** START OF RECORDED DATA **
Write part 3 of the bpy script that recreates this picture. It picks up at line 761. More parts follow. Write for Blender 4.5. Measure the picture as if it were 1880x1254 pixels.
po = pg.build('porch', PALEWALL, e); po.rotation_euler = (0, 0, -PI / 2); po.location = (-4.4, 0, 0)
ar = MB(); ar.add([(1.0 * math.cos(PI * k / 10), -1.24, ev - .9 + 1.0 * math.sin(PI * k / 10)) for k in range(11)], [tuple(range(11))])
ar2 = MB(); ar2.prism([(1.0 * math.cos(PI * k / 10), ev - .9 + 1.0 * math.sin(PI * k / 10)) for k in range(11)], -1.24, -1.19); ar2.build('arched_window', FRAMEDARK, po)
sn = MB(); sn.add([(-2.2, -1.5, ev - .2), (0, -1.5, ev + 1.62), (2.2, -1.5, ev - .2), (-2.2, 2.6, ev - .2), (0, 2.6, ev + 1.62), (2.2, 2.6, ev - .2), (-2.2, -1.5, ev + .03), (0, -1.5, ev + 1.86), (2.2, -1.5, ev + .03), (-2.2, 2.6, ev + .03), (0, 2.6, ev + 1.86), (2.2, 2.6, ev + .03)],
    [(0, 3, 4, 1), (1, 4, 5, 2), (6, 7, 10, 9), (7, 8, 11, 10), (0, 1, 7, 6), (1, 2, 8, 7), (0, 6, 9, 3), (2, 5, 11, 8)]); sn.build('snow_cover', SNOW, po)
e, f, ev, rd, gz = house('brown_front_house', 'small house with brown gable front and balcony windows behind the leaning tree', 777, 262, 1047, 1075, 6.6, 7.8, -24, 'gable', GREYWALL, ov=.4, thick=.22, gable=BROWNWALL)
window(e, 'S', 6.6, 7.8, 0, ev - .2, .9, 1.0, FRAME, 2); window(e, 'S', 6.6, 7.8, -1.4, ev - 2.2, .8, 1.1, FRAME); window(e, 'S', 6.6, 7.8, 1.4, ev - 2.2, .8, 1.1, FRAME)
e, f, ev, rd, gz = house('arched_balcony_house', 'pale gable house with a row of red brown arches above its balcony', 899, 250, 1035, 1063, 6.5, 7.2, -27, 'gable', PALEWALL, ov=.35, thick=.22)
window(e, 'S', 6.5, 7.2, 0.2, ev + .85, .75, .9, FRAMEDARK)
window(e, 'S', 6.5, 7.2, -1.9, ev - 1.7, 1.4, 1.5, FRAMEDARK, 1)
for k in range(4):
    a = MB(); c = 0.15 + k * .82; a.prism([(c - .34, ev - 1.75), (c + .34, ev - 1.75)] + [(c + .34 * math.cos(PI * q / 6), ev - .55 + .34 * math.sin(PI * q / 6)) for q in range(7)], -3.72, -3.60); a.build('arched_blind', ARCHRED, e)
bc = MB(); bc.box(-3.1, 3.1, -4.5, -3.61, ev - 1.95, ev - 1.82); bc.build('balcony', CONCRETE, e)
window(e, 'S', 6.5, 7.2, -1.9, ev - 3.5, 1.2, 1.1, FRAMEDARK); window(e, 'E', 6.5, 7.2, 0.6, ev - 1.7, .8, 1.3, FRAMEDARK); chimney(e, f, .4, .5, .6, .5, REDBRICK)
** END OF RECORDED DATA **
• TO BE DONE
Copy out the full material exactly as it appears.

• FINISHED ANSWER
Write part 3 of the bpy script that recreates this picture. It picks up at line 761. More parts follow. Write for Blender 4.5. Measure the picture as if it were 1880x1254 pixels.
po = pg.build('porch', PALEWALL, e); po.rotation_euler = (0, 0, -PI / 2); po.location = (-4.4, 0, 0)
ar = MB(); ar.add([(1.0 * math.cos(PI * k / 10), -1.24, ev - .9 + 1.0 * math.sin(PI * k / 10)) for k in range(11)], [tuple(range(11))])
ar2 = MB(); ar2.prism([(1.0 * math.cos(PI * k / 10), ev - .9 + 1.0 * math.sin(PI * k / 10)) for k in range(11)], -1.24, -1.19); ar2.build('arched_window', FRAMEDARK, po)
sn = MB(); sn.add([(-2.2, -1.5, ev - .2), (0, -1.5, ev + 1.62), (2.2, -1.5, ev - .2), (-2.2, 2.6, ev - .2), (0, 2.6, ev + 1.62), (2.2, 2.6, ev - .2), (-2.2, -1.5, ev + .03), (0, -1.5, ev + 1.86), (2.2, -1.5, ev + .03), (-2.2, 2.6, ev + .03), (0, 2.6, ev + 1.86), (2.2, 2.6, ev + .03)],
    [(0, 3, 4, 1), (1, 4, 5, 2), (6, 7, 10, 9), (7, 8, 11, 10), (0, 1, 7, 6), (1, 2, 8, 7), (0, 6, 9, 3), (2, 5, 11, 8)]); sn.build('snow_cover', SNOW, po)
e, f, ev, rd, gz = house('brown_front_house', 'small house with brown gable front and balcony windows behind the leaning tree', 777, 262, 1047, 1075, 6.6, 7.8, -24, 'gable', GREYWALL, ov=.4, thick=.22, gable=BROWNWALL)
window(e, 'S', 6.6, 7.8, 0, ev - .2, .9, 1.0, FRAME, 2); window(e, 'S', 6.6, 7.8, -1.4, ev - 2.2, .8, 1.1, FRAME); window(e, 'S', 6.6, 7.8, 1.4, ev - 2.2, .8, 1.1, FRAME)
e, f, ev, rd, gz = house('arched_balcony_house', 'pale gable house with a row of red brown arches above its balcony', 899, 250, 1035, 1063, 6.5, 7.2, -27, 'gable', PALEWALL, ov=.35, thick=.22)
window(e, 'S', 6.5, 7.2, 0.2, ev + .85, .75, .9, FRAMEDARK)
window(e, 'S', 6.5, 7.2, -1.9, ev - 1.7, 1.4, 1.5, FRAMEDARK, 1)
for k in range(4):
    a = MB(); c = 0.15 + k * .82; a.prism([(c - .34, ev - 1.75), (c + .34, ev - 1.75)] + [(c + .34 * math.cos(PI * q / 6), ev - .55 + .34 * math.sin(PI * q / 6)) for q in range(7)], -3.72, -3.60); a.build('arched_blind', ARCHRED, e)
bc = MB(); bc.box(-3.1, 3.1, -4.5, -3.61, ev - 1.95, ev - 1.82); bc.build('balcony', CONCRETE, e)
window(e, 'S', 6.5, 7.2, -1.9, ev - 3.5, 1.2, 1.1, FRAMEDARK); window(e, 'E', 6.5, 7.2, 0.6, ev - 1.7, .8, 1.3, FRAMEDARK); chimney(e, f, .4, .5, .6, .5, REDBRICK)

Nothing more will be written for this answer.